WHAT IS ASKED
Return the material below in full and exactly.

GIVEN MATERIAL
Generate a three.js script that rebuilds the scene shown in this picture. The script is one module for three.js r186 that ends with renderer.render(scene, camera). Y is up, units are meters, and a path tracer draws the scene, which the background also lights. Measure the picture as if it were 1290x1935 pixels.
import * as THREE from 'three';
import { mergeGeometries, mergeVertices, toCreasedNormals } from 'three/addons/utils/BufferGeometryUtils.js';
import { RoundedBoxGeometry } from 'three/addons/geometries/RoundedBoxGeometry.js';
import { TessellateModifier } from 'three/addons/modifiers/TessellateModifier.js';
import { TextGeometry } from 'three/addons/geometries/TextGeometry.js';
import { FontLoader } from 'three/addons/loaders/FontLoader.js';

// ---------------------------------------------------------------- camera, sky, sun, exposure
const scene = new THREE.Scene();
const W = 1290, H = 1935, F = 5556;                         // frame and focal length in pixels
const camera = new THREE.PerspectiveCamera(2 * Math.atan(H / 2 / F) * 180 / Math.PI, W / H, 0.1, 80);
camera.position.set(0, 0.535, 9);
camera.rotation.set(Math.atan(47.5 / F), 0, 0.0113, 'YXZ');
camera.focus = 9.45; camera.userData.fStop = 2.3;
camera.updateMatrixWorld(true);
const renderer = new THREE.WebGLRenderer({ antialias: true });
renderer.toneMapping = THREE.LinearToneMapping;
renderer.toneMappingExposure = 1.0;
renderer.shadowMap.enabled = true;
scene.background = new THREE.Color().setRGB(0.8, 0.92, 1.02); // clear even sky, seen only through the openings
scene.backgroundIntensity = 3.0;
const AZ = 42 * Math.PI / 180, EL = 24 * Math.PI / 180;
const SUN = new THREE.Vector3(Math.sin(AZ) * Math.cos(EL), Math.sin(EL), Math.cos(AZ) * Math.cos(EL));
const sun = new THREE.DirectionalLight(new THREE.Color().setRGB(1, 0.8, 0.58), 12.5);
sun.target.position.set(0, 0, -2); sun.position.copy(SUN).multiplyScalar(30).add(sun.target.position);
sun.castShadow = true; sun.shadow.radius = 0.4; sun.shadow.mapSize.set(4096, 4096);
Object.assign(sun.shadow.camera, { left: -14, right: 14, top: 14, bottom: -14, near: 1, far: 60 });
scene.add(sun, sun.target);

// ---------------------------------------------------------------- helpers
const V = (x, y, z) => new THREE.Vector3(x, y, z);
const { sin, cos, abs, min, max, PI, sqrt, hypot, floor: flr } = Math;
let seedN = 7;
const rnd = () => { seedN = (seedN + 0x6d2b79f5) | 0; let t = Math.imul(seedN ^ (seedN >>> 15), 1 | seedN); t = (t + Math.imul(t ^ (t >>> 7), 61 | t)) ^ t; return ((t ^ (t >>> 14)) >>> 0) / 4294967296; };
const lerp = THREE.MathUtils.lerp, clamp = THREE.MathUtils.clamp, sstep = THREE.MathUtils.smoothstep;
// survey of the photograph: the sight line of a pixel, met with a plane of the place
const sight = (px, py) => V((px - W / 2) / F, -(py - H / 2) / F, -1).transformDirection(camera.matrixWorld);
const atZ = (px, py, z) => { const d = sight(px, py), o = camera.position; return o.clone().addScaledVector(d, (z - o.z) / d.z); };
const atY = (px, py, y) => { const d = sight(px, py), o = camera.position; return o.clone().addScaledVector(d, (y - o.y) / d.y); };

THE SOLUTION
Generate a three.js script that rebuilds the scene shown in this picture. The script is one module for three.js r186 that ends with renderer.render(scene, camera). Y is up, units are meters, and a path tracer draws the scene, which the background also lights. Measure the picture as if it were 1290x1935 pixels.
import * as THREE from 'three';
import { mergeGeometries, mergeVertices, toCreasedNormals } from 'three/addons/utils/BufferGeometryUtils.js';
import { RoundedBoxGeometry } from 'three/addons/geometries/RoundedBoxGeometry.js';
import { TessellateModifier } from 'three/addons/modifiers/TessellateModifier.js';
import { TextGeometry } from 'three/addons/geometries/TextGeometry.js';
import { FontLoader } from 'three/addons/loaders/FontLoader.js';

// ---------------------------------------------------------------- camera, sky, sun, exposure
const scene = new THREE.Scene();
const W = 1290, H = 1935, F = 5556;                         // frame and focal length in pixels
const camera = new THREE.PerspectiveCamera(2 * Math.atan(H / 2 / F) * 180 / Math.PI, W / H, 0.1, 80);
camera.position.set(0, 0.535, 9);
camera.rotation.set(Math.atan(47.5 / F), 0, 0.0113, 'YXZ');
camera.focus = 9.45; camera.userData.fStop = 2.3;
camera.updateMatrixWorld(true);
const renderer = new THREE.WebGLRenderer({ antialias: true });
renderer.toneMapping = THREE.LinearToneMapping;
renderer.toneMappingExposure = 1.0;
renderer.shadowMap.enabled = true;
scene.background = new THREE.Color().setRGB(0.8, 0.92, 1.02); // clear even sky, seen only through the openings
scene.backgroundIntensity = 3.0;
const AZ = 42 * Math.PI / 180, EL = 24 * Math.PI / 180;
const SUN = new THREE.Vector3(Math.sin(AZ) * Math.cos(EL), Math.sin(EL), Math.cos(AZ) * Math.cos(EL));
const sun = new THREE.DirectionalLight(new THREE.Color().setRGB(1, 0.8, 0.58), 12.5);
sun.target.position.set(0, 0, -2); sun.position.copy(SUN).multiplyScalar(30).add(sun.target.position);
sun.castShadow = true; sun.shadow.radius = 0.4; sun.shadow.mapSize.set(4096, 4096);
Object.assign(sun.shadow.camera, { left: -14, right: 14, top: 14, bottom: -14, near: 1, far: 60 });
scene.add(sun, sun.target);

// ---------------------------------------------------------------- helpers
const V = (x, y, z) => new THREE.Vector3(x, y, z);
const { sin, cos, abs, min, max, PI, sqrt, hypot, floor: flr } = Math;
let seedN = 7;
const rnd = () => { seedN = (seedN + 0x6d2b79f5) | 0; let t = Math.imul(seedN ^ (seedN >>> 15), 1 | seedN); t = (t + Math.imul(t ^ (t >>> 7), 61 | t)) ^ t; return ((t ^ (t >>> 14)) >>> 0) / 4294967296; };
const lerp = THREE.MathUtils.lerp, clamp = THREE.MathUtils.clamp, sstep = THREE.MathUtils.smoothstep;
// survey of the photograph: the sight line of a pixel, met with a plane of the place
const sight = (px, py) => V((px - W / 2) / F, -(py - H / 2) / F, -1).transformDirection(camera.matrixWorld);
const atZ = (px, py, z) => { const d = sight(px, py), o = camera.position; return o.clone().addScaledVector(d, (z - o.z) / d.z); };
const atY = (px, py, y) => { const d = sight(px, py), o = camera.position; return o.clone().addScaledVector(d, (y - o.y) / d.y); };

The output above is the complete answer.